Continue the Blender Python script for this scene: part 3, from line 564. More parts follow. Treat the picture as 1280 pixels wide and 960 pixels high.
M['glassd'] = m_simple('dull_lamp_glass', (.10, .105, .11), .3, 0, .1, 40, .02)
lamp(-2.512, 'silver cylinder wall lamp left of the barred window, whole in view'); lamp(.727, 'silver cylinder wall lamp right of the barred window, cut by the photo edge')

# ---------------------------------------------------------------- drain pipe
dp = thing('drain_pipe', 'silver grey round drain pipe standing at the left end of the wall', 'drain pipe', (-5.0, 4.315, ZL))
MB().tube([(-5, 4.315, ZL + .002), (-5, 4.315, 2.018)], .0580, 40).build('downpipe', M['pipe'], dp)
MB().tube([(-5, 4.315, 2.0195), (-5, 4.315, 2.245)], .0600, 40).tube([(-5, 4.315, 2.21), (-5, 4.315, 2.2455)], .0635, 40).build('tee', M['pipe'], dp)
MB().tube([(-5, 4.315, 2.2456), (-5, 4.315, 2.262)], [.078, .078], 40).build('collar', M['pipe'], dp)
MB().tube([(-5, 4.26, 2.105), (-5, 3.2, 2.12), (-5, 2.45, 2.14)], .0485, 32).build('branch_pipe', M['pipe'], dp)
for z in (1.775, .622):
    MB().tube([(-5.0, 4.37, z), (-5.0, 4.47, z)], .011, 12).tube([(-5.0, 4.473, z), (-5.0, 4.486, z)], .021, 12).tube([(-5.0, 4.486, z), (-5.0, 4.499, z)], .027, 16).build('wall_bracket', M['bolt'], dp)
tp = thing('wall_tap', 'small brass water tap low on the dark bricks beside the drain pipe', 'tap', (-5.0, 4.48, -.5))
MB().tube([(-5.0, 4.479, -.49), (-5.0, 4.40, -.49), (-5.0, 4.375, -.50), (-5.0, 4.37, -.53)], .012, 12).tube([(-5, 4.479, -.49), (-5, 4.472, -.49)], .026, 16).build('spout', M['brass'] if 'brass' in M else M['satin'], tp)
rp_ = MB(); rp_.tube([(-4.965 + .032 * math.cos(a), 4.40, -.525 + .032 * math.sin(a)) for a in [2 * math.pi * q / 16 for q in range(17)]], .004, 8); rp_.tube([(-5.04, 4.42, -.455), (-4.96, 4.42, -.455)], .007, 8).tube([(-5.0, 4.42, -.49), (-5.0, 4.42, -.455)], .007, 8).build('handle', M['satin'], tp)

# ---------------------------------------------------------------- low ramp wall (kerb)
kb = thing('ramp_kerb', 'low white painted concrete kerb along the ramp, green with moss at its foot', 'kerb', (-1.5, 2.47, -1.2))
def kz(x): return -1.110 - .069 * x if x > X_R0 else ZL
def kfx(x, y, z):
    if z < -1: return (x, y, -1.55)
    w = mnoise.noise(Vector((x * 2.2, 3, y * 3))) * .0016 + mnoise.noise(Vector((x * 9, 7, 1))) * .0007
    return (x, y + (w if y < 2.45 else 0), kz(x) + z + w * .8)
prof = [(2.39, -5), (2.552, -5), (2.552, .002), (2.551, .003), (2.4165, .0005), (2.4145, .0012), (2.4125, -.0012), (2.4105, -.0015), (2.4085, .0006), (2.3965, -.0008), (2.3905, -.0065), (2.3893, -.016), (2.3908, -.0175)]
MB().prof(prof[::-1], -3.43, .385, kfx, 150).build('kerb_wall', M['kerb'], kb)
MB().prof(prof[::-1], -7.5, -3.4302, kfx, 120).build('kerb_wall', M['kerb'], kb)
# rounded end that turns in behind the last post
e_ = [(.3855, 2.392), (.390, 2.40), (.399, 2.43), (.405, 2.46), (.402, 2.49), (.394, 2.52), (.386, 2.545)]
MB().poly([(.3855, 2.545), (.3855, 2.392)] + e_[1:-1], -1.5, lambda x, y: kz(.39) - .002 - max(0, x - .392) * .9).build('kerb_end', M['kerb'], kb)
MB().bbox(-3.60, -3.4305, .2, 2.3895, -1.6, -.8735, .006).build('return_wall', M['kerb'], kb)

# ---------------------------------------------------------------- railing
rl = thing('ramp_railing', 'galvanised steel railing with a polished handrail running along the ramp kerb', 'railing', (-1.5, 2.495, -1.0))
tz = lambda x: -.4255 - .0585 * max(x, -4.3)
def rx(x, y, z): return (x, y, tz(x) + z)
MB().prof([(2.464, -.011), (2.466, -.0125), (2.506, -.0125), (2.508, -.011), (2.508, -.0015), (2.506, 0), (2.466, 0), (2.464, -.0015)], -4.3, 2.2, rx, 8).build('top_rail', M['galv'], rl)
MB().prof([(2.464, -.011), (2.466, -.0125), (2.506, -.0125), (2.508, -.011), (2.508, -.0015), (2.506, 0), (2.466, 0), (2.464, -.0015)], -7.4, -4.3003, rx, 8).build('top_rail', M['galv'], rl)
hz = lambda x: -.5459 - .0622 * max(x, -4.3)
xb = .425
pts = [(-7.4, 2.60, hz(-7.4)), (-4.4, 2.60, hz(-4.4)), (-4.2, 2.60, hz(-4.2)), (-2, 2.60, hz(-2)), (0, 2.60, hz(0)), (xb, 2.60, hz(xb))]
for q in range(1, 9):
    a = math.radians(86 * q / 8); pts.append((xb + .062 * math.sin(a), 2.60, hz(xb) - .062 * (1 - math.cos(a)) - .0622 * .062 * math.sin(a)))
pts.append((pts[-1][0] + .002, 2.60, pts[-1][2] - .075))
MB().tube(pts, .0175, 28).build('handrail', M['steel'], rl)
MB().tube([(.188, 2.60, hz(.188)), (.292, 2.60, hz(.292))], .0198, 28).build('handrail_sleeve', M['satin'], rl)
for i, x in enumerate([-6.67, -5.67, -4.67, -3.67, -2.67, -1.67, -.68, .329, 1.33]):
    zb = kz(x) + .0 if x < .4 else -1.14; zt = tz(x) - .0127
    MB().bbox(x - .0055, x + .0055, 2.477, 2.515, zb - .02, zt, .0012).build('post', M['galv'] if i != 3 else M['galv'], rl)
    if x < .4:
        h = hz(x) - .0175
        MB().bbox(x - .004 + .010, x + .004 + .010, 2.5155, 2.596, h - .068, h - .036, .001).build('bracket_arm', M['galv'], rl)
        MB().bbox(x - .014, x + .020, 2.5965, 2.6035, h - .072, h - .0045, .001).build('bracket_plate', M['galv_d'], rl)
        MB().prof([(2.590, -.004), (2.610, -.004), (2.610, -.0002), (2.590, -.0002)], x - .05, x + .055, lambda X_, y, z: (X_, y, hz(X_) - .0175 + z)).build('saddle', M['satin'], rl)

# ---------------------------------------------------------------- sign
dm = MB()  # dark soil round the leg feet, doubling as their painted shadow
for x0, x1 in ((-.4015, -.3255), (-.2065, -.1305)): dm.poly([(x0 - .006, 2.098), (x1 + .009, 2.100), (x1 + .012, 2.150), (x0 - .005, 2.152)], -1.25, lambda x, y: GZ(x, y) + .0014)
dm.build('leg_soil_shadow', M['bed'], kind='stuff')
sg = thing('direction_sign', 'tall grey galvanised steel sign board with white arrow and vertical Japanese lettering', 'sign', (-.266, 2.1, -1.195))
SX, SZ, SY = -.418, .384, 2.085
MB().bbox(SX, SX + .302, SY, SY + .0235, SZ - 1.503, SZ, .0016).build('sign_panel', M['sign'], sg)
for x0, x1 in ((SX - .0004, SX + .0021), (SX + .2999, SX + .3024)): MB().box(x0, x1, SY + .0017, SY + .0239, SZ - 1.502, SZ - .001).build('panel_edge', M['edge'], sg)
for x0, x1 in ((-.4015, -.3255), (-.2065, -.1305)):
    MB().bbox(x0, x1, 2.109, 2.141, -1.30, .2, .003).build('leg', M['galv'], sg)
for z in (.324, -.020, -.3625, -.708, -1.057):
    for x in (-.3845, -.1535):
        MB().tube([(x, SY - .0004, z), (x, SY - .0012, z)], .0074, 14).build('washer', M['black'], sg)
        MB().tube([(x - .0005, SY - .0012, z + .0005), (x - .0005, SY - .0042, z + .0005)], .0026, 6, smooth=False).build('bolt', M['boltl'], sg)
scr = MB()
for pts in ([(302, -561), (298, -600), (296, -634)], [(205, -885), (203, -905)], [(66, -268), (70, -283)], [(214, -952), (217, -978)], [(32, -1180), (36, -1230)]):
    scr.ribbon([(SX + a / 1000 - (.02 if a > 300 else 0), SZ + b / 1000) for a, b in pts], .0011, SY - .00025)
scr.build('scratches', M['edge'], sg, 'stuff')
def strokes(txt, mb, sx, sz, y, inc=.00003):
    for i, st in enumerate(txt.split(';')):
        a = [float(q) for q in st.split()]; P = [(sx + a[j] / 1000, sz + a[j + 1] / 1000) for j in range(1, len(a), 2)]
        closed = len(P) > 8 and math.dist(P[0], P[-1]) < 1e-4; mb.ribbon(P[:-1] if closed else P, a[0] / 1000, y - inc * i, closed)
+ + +
### Task requirements
From the first line above through the line that contains "lamp(-2.512, 'silver cylinder", quote each line exactly. Output nothing more.

### Solution
Continue the Blender Python script for this scene: part 3, from line 564. More parts follow. Treat the picture as 1280 pixels wide and 960 pixels high.
M['glassd'] = m_simple('dull_lamp_glass', (.10, .105, .11), .3, 0, .1, 40, .02)
lamp(-2.512, 'silver cylinder wall lamp left of the barred window, whole in view'); lamp(.727, 'silver cylinder wall lamp right of the barred window, cut by the photo edge')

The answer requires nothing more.